Si vous êtes d’accord, il serait particulièrement déraisonnable d’espérer que la pyramide actuelle effectue ce changement d’elle-même. Aucun des nombreux intérêts financiers à l’œuvre derrière la publication ne peut abandonner son monopole. Peu de leaders scientifiques, qui ont atteint le sommet selon les règles actuelles, accepteront de remettre en jeu une rente de situation. Enfin, bien que les institutions soient a priori nos alliées et y aient tout intérêt, il n’est pas non plus dans leur logique de créer une structure horizontale globale sur laquelle elles n’ont pas de prise directe. Bien qu’elles valideraient certainement a posteriori quelque chose comme SJS, elles ne le mettront sans doute jamais en place elles-mêmes.
Ainsi, alors que nous sommes légitimement les seuls garants de la science, je ne vois pas de scénario vraisemblable par lequel les autres parties prenantes nous rendraient notre nécessaire autonomie. Au contraire, tandis que le système va à l’implosion, je pense que les uns et les autres nous demanderont toujours plus de travail non-scientifique, nous laissant de moins en moins de temps pour ce qui est bon, dans une concurrence de plus en plus féroce où les fonds de recherche se tarissent.
Si vous partagez ce point de vue, j’espère que vous conviendrez qu’il est suicidaire de rester spectateur et attentiste. Avec SJS, j’ai conçu une stratégie pacifique pour concrètement construire un système alternatif où la Science marche à l’endroit et où la communauté scientifique reprend ses droits. Si vous pensez que cette stratégie peut marcher, il faut impérativement que vous y ameniez votre valeur, qui est unique, en y consacrant un peu de temps. Si vous voyez quelque chose de meilleur que SJS, allez-y ! Mais dans tous les cas ne vous contentez pas seulement de tweeter que c’est intéressant et de revenir dans 6 mois pour voir si cela « marche » : sans implication concrète de votre part, aucune valeur scientifique sérieuse ne peut se créer et le commerce du facteur d’impact ira infailliblement au bout de sa funeste logique (entre autres, la création de soi-disant « centres d’excellence » optimisés pour le facteur d’impact et le sous-financement de la majorité des autres instituts de recherche…) . Le succès d’une réforme ne peut être que le vôtre ! Comme son échec.
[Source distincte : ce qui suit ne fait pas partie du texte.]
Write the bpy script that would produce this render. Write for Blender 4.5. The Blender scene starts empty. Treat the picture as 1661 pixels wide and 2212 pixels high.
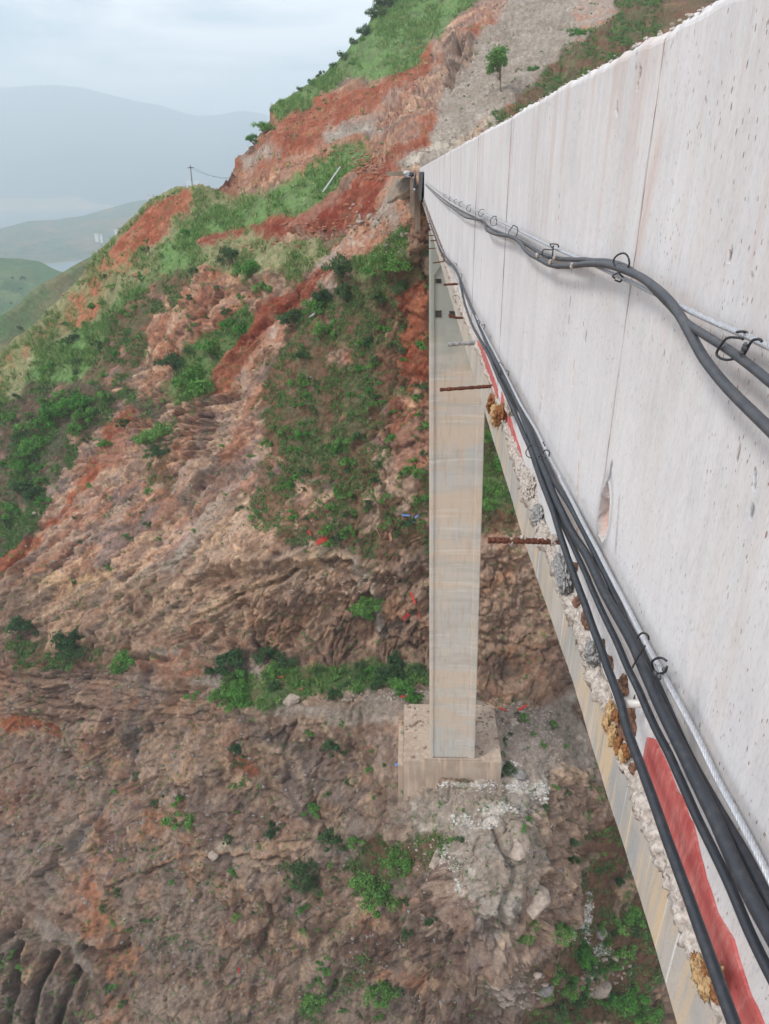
import bpy, bmesh, math, random
import numpy as np
from mathutils import Matrix, Vector
R = math.radians
rng = np.random.default_rng(7)
random.seed(7)
sc = bpy.context.scene
col = sc.collection

# ------------------------------------------------------------------ camera, sky, sun, exposure
F = 1475.; CX, CY = 830.5, 1106.
_yc = np.array([62.5, 741, -F]); _d = (F*F + 62.5*64)/741
_zc = -np.array([64, -_d, -F]); _yc /= np.linalg.norm(_yc); _zc -= (_zc@_yc)*_yc; _zc /= np.linalg.norm(_zc)
_xc = np.cross(_yc, _zc)
CAM = np.array([_xc, _yc, _zc])          # camera -> world rotation (bridge runs along +Y, camera at the origin)
cd = bpy.data.cameras.new('camera'); cam = bpy.data.objects.new('camera', cd); col.objects.link(cam)
m4 = Matrix.Identity(4)
for i in range(3):
    for j in range(3): m4[i][j] = CAM[i][j]
cam.matrix_world = m4
cd.sensor_fit = 'VERTICAL'; cd.sensor_height = 36; cd.sensor_width = 27; cd.lens = 24.0
cd.clip_start = 0.02; cd.clip_end = 30000
cd.dof.use_dof = True; cd.dof.focus_distance = 2.1; cd.dof.aperture_fstop = 12.0
sc.camera = cam

world = bpy.data.worlds.new('World'); sc.world = world; world.use_nodes = True
SUN_EL, SUN_ROT = R(52), R(-155)
wn = world.node_tree; wn.nodes.clear()
def wnode(t, **k):
    n = wn.nodes.new(t)
    for a, b in k.items(): setattr(n, a, b)
    return n
wo = wnode('ShaderNodeOutputWorld'); bg = wnode('ShaderNodeBackground'); bg.inputs['Strength'].default_value = 0.1
sky = wnode('ShaderNodeTexSky', sky_type='NISHITA', sun_disc=False); sky.sun_elevation = SUN_EL; sky.sun_rotation = SUN_ROT
tc = wnode('ShaderNodeTexCoord'); mp = wnode('ShaderNodeMapping'); mp.inputs['Scale'].default_value = (1.1, 1.1, 5.0)
wn.links.new(tc.outputs['Generated'], mp.inputs['Vector'])
nz = wnode('ShaderNodeTexNoise'); nz.inputs['Scale'].default_value = 2.2; nz.inputs['Detail'].default_value = 7; nz.inputs['Roughness'].default_value = .55
nz.inputs['Distortion'].default_value = .5
wn.links.new(mp.outputs[0], nz.inputs['Vector'])
cr = wnode('ShaderNodeValToRGB'); cr.color_ramp.elements[0].position = .40; cr.color_ramp.elements[1].position = .56
cr.color_ramp.elements[0].color = (.16,.16,.16,1); cr.color_ramp.elements[1].color = (1,1,1,1)
wn.links.new(nz.outputs['Fac'], cr.inputs['Fac'])
mx = wnode('ShaderNodeMixRGB'); mx.inputs['Color2'].default_value = (8.7, 8.7, 8.8, 1)
wn.links.new(cr.outputs['Color'], mx.inputs['Fac']); wn.links.new(sky.outputs['Color'], mx.inputs['Color1'])
wn.links.new(mx.outputs[0], bg.inputs['Color']); wn.links.new(bg.outputs[0], wo.inputs['Surface'])

sd = bpy.data.lights.new('sun', 'SUN'); sd.energy = 1.5; sd.angle = R(12); sd.color = (1, .975, .94)
sun = bpy.data.objects.new('sun', sd); col.objects.link(sun)
# direction towards the sun: behind the camera and a little to its left
az = R(-120)     # measured from +Y clockwise
sdir = Vector((math.sin(az)*math.cos(SUN_EL), math.cos(az)*math.cos(SUN_EL), math.sin(SUN_EL)))
sun.rotation_euler = sdir.to_track_quat('Z', 'Y').to_euler()
sky.sun_rotation = az % (2*math.pi)
sc.view_settings.view_transform = 'Standard'; sc.view_settings.look = 'None'
sc.view_settings.gamma = 1; sc.view_settings.use_curve_mapping = False; sc.view_settings.exposure = .82
sc.cycles.volume_bounces = 1

# ------------------------------------------------------------------ helpers
def ray(u, w): return CAM @ np.array([u-CX, -(w-CY), -F])
def PX(u, w, x): r = ray(u, w); return r*x/r[0]
def PY(u, w, y): r = ray(u, w); return r*y/r[1]
def PZ(u, w, z): r = ray(u, w); return r*z/r[2]
def s2l(c): 
    c = np.asarray(c, float)/255.
    return np.where(c <= .04045, c/12.92, ((c+.055)/1.055)**2.4)
def _h(ix, iy, iz, seed):
    n = (ix.astype(np.uint32)*np.uint32(374761393) + iy.astype(np.uint32)*np.uint32(668265263) + iz.astype(np.uint32)*np.uint32(2246822519) + np.uint32(seed*3266489917 & 0xffffffff))
    n = (n ^ (n >> np.uint32(13)))*np.uint32(1274126177); n = n ^ (n >> np.uint32(16)); n = n*np.uint32(2654435761); n = n ^ (n >> np.uint32(15))
    return n.astype(np.float32)*np.float32(1/4294967295.)
def vn(x, y, z, seed=0):                 # value noise in 0..1
    x = np.asarray(x, np.float32); y = np.asarray(y, np.float32); z = np.asarray(z, np.float32)+np.zeros_like(x)
    fx = np.floor(x); fy = np.floor(y); fz = np.floor(z)
    ix = fx.astype(np.int32); iy = fy.astype(np.int32); iz = fz.astype(np.int32)
    tx = x-fx; ty = y-fy; tz = z-fz
    tx = tx*tx*tx*(tx*(tx*6-15)+10); ty = ty*ty*ty*(ty*(ty*6-15)+10); tz = tz*tz*tz*(tz*(tz*6-15)+10)
    def L(a, b, t): return a+(b-a)*t
    c = [[[_h(ix+a, iy+b, iz+d, seed) for d in (0, 1)] for b in (0, 1)] for a in (0, 1)]
    return L(L(L(c[0][0][0], c[1][0][0], tx), L(c[0][1][0], c[1][1][0], tx), ty),
             L(L(c[0][0][1], c[1][0][1], tx), L(c[0][1][1], c[1][1][1], tx), ty), tz)
def fbm(x, y, z, o=4, seed=0, g=.5):     # -> about -1..1
    s = 0; a = 1; t = 0
    for i in range(o):
        s = s+a*(vn(x*2**i, y*2**i, z*2**i, seed+i*7)*2-1); t += a; a *= g
    return s/t
def ridged(x, y, z, o=4, seed=0, g=.55):
    s = 0; a = 1; t = 0
    for i in range(o):
        s = s+a*(1-np.abs(vn(x*2**i, y*2**i, z*2**i, seed+i*7)*2-1)*2); t += a; a *= g
    return s/t
def worley(x, y, z, seed):
    """blocks: per block a random tilt; returns (height of the tilted face, distance to the block edge, block tone)"""
    x, y, z = [np.asarray(a, np.float32) for a in (x, y, z)]; fx, fy, fz = np.floor(x), np.floor(y), np.floor(z)
    ix, iy, iz = fx.astype(np.int32), fy.astype(np.int32), fz.astype(np.int32)
    d1 = np.full(x.shape, 9., np.float32); d2 = d1.copy(); H = np.zeros_like(x); Tn = np.zeros_like(x)
    for a in (-1, 0, 1):
        for b in (-1, 0, 1):
            for c in (-1, 0, 1):
                jx, jy, jz = ix+a, iy+b, iz+c
                dx = jx+_h(jx, jy, jz, seed)-x; dy = jy+_h(jx, jy, jz, seed+1)-y; dz = jz+_h(jx, jy, jz, seed+2)-z
                d = np.sqrt(dx*dx+dy*dy+dz*dz); n = d < d1
                d2 = np.where(n, d1, np.minimum(d2, d)); t_ = _h(jx, jy, jz, seed+3); t2_ = _h(jx, jy, jz, seed+4); t3_ = _h(jx, jy, jz, seed+5)
                H = np.where(n, (t_-.5)*1.2+(t2_-.5)*2*dx+(t3_-.5)*2*dy+(_h(jx, jy, jz, seed+6)-.5)*1.6*dz, H); Tn = np.where(n, t2_, Tn); d1 = np.where(n, d, d1)
    return H, d2-d1, Tn
def inpoly(u, w, P):
    ins = np.zeros(u.shape, bool); n = len(P)
    for i in range(n):
        x1, y1 = P[i]; x2, y2 = P[(i+1) % n]
        if y1 == y2: continue
        c = ((w < y1) != (w < y2)) & (u < (x2-x1)*(w-y1)/(y2-y1)+x1)
        ins ^= c
    return ins

def meshobj(name, V, Fs, mat, parent=None, smooth=False, cols=None, mats=None, midx=None):
    me = bpy.data.meshes.new(name)
    V = np.asarray(V, np.float32)
    if isinstance(Fs, np.ndarray):
        k = Fs.shape[1]; n = len(Fs)
        me.vertices.add(len(V)); me.vertices.foreach_set('co', V.ravel())
        me.loops.add(n*k); me.loops.foreach_set('vertex_index', Fs.astype(np.int32).ravel())
        me.polygons.add(n); me.polygons.foreach_set('loop_start', np.arange(0, n*k, k, dtype=np.int32))
        me.update(calc_edges=True); me.validate()
    else:
        me.from_pydata([tuple(map(float, v)) for v in V], [], Fs); me.update()
    if smooth: me.polygons.foreach_set('use_smooth', np.ones(len(me.polygons), bool))
    if cols is not None:
        a = me.color_attributes.new('col', 'FLOAT_COLOR', 'POINT')
        c = np.ones((len(V), 4), np.float32); c[:, :3] = cols; a.data.foreach_set('color', c.ravel())
    if mats:
        for m in mats: me.materials.append(m)
        me.polygons.foreach_set('material_index', np.asarray(midx, np.int32))
    elif mat: me.materials.append(mat)
    o = bpy.data.objects.new(name, me); col.objects.link(o)
    if parent: o.parent = parent
    return o
def tag(o, label=None, cat=None, group=None, kind=None):
    if label: o['label'] = label
    if cat: o['category'] = cat
    if group: o['group'] = group
    if kind: o['kind'] = kind
    return o
def empty(name, loc, label=None, cat=None, group=None):
    o = bpy.data.objects.new(name, None); col.objects.link(o); o.location = tuple(map(float, loc)); o.empty_display_size = .2
    return tag(o, label, cat, group)
def child(o, root):                       # parent in place (roots are never rotated when this is used)
    o.parent = root; o.location = Vector(o.location)-Vector(root.location); return o
def grid_faces(nr, nc, off=0):
    i = np.arange(nr-1)[:, None]*nc+np.arange(nc-1)[None, :]
    return np.stack([i, i+1, i+nc+1, i+nc], -1).reshape(-1, 4)+off
def box(x0, x1, y0, y1, z0, z1):
    V = [(x, y, z) for x in (x0, x1) for y in (y0, y1) for z in (z0, z1)]
    return V, [(0, 1, 3, 2), (4, 6, 7, 5), (0, 4, 5, 1), (2, 3, 7, 6), (0, 2, 6, 4), (1, 5, 7, 3)]
def bevbox(name, x0, x1, y0, y1, z0, z1, mat, parent=None, b=.02):
    V, Fs = box(x0, x1, y0, y1, z0, z1)
    o = meshobj(name, V, Fs, mat, parent)
    bm = bmesh.new(); bm.from_mesh(o.data); bmesh.ops.recalc_face_normals(bm, faces=bm.faces)
    bmesh.ops.bevel(bm, geom=bm.edges[:], offset=b, segments=2, affect='EDGES'); bm.to_mesh(o.data); bm.free()
    return o
def catmull(P, n):
    P = np.asarray(P, float); Q = np.vstack([2*P[0]-P[1], P, 2*P[-1]-P[-2]]); out = []
    for i in range(1, len(Q)-2):
        for t in np.linspace(0, 1, n, endpoint=False):
            a, b, c, d = Q[i-1:i+3]
            out.append(.5*(2*b+(c-a)*t+(2*a-5*b+4*c-d)*t*t+(3*b-a-3*c+d)*t**3))
    out.append(Q[-2]); return np.array(out)
def frames(C):
    T = np.gradient(C, axis=0); T /= np.linalg.norm(T, axis=1)[:, None]+1e-12
    up = np.array([.13, .31, .94]); n = np.cross(up, T[0]); n /= np.linalg.norm(n); N = [n]
    for i in range(1, len(C)):
        n = N[-1]-(N[-1]@T[i])*T[i]; n /= np.linalg.norm(n); N.append(n)
    N = np.array(N); return T, N, np.cross(T, N)
def tube(C, r, seg=10, caps=True):
    C = np.asarray(C, float); r = np.broadcast_to(np.asarray(r, float), (len(C),)); T, N, B = frames(C)
    a = np.linspace(0, 2*np.pi, seg, endpoint=False)
    V = C[:, None, :]+r[:, None, None]*(np.cos(a)[None, :, None]*N[:, None, :]+np.sin(a)[None, :, None]*B[:, None, :])
    V = V.reshape(-1, 3); Fs = []
    n = len(C)
    i = np.arange(n-1)[:, None]*seg; j = np.arange(seg)[None, :]; k = (j+1) % seg
    Fq = np.stack([i+j, i+k, i+seg+k, i+seg+j], -1).reshape(-1, 4)
    if caps:
        V = np.vstack([V, C[0], C[-1]]); c0 = n*seg; c1 = c0+1; j = np.arange(seg); k = (j+1) % seg
        e0 = np.stack([np.full(seg, c0), k, j, j], -1); e1 = np.stack([np.full(seg, c1), (n-1)*seg+j, (n-1)*seg+k, (n-1)*seg+k], -1)
        tri = [tuple(q[:3]) for q in e0]+[tuple(q[:3]) for q in e1]
        return V, [tuple(q) for q in Fq]+tri
    return V, [tuple(q) for q in Fq]
class MB:
    def __init__(s): s.V = []; s.F = []; s.n = 0
    def add(s, V, Fs):
        s.V.append(np.asarray(V, float)); s.F += [tuple(int(i)+s.n for i in f) for f in Fs]; s.n += len(V)
    def build(s, name, mat, parent=None, smooth=False): return meshobj(name, np.vstack(s.V), s.F, mat, parent, smooth)
def ico(sub=2):
    bm = bmesh.new(); bmesh.ops.create_icosphere(bm, subdivisions=sub, radius=1)
    V = np.array([v.co[:] for v in bm.verts]); Fs = np.array([[v.index for v in f.verts] for f in bm.faces]); bm.free(); return V, Fs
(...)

Tout ce que vous renoncez à faire personnellement sera fait par un intérêt privé à son profit, à vos dépens, moins bien et plus cher. C’est la dure loi du marché qu’est la Science aujourd’hui. Passez donc à l’action sans attendre une permission ou un aval que vous n’aurez jamais. N’ayez pas d’attitude suiviste lorsque aucun des pouvoirs en place n’a intérêt à vous précéder. Retrouvez vos mandats et votre identité de scientifique ! Il y a désormais au moins une manière de le faire.